In Children of Little Might we learn of the bond between Monty and his father, who’s no longer in his life (it’s only later in the story that we learn why). It’s obvious Monty misses him. His father was one of the people closest to him and the one who could bring a smile on his face, even when he didn’t feel like it.
So, when Monty finds a manuscript that promises to grant his every wish, it makes sense he includes him in his wish. He wants to get rid of his autism – and see his father return home.
Dad and I found the ranch house on my eleventh birthday; a year I have tried to forget ever since. It started with my autism death sentence a few weeks earlier and it didn’t stop with Mark’s ‘help’ with my birthday invitations. He offered to organize a special gift. Everyone abandoned me that year. When Dad made some calls, we learned that Mark had never handed the invitations out. Mark called me mentally retarded and a danger to my friends. To ease the pain, Dad took me on a ride, and we found the ranch house as a result. Another bad idea.

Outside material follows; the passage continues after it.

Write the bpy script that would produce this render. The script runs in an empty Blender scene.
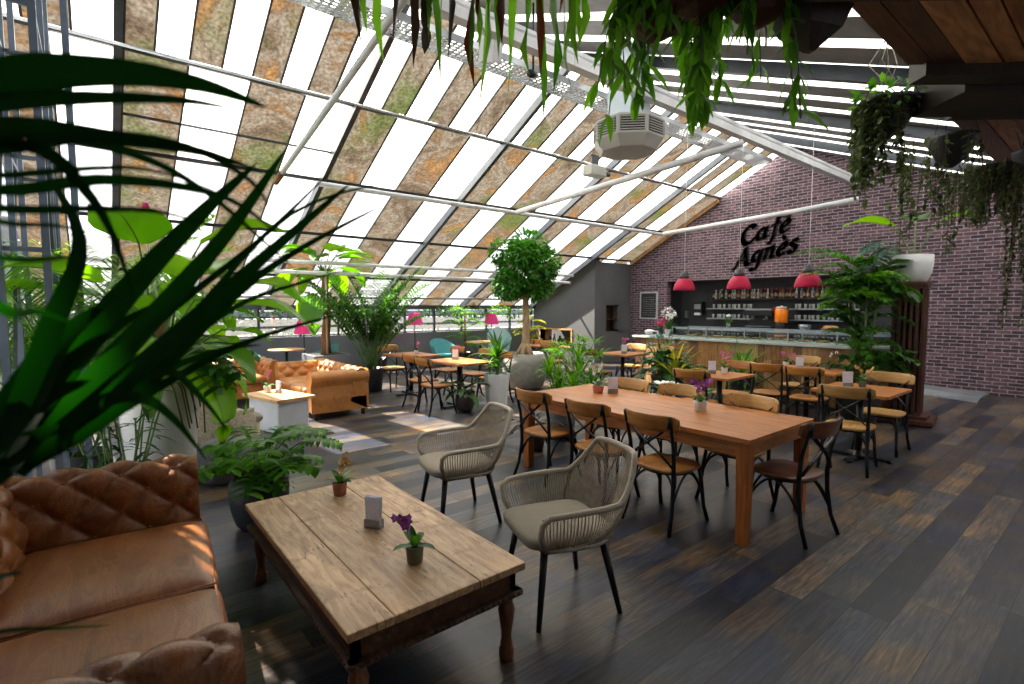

Monty’s Dad is one of the few people he fully trusts, and when he leaves him, something brakes in the eleven year old boy.
There is a picture of his father in his father’s former study. He often goes there to remember how his father looks like. That’s when he realizes he’s all by himself.
“Bill.”
I wish he wasn’t here.
“You said Monty got in some trouble with his Principal? Again?” Bill’s familiar voice asks.
Mom answers garbled. It brings a smile to Dad’s picture. He always understood what drove me, unlike Mom. She tried, she said, but I sometimes wonder… I turn to Dad’s desk. The papers there, lie the same way as that day when he… (continue reading in Children of Little Might.)
Monty’s mother tries her best, but they don’t click as well as Monty and his father did. Monty remembers a fourth of July when they went to New York – this memory comes up in Children of Little Might.
But there are other ones, from when Monty was younger. There was a period in his life that certain thoughts scared him. Back then, he had still a bedroom on the second floor – and not on the third as wel discover in the book. He was four or five and he slept in the smaller bedroom next to his parents. He found it hard to sleep.
“What’s bothering you” Dad asked.
“I don’t know what to do when our home catches fire. What if I can’t escape? Will I die?”
His father looked grimly at the window, overlooking the flat roof above the porch.
“You can escape. Want to try it?” Dad asks.
Monty nods, his eyes big.
“Okay. Let’s start with simply lying in your bed,” Dad says. When Monty does that, Dad continues. “Imagine you see smoke come from under the door.”
Monty raises his head, then nods as if he truly sees the smoke.
“Crawl from your bed. If there is a lot of smoke, you best stay as close to the floor as you can. There you find the most breathable air. Now, crawl to the window.”
Monty drops out of bed and crawls on all four toward the window, just as his Dad explained.
“Open the window. Careful.”
Monty opens the window.
“You can now crawl through the window onto the porch. From there you can lower yourself onto the ground and safe yourself.”
“And you and Mom?”
Dad leans out of the window and points at the one beside him.
“That’s our room. We come out the same way. Okay, now?”
Monty nods, relieved.
“We will train this procedure a few times in the coming days. Each evening, just before you go to bed, until you can do this on your own. Okay?”
Monty nods again as he crawls into bed, relief visible on his face.
This is the first reference to Monty’s Dad in Children of Little Might. It comes from the first chapter:
Royal places a heavy folder containing my disciplinary history between us. He adorned it with my official name in red letters. I’m sure he is aware that I hate that color because of what happened to Dad. Another matter I hope to solve once I translate the last sentence.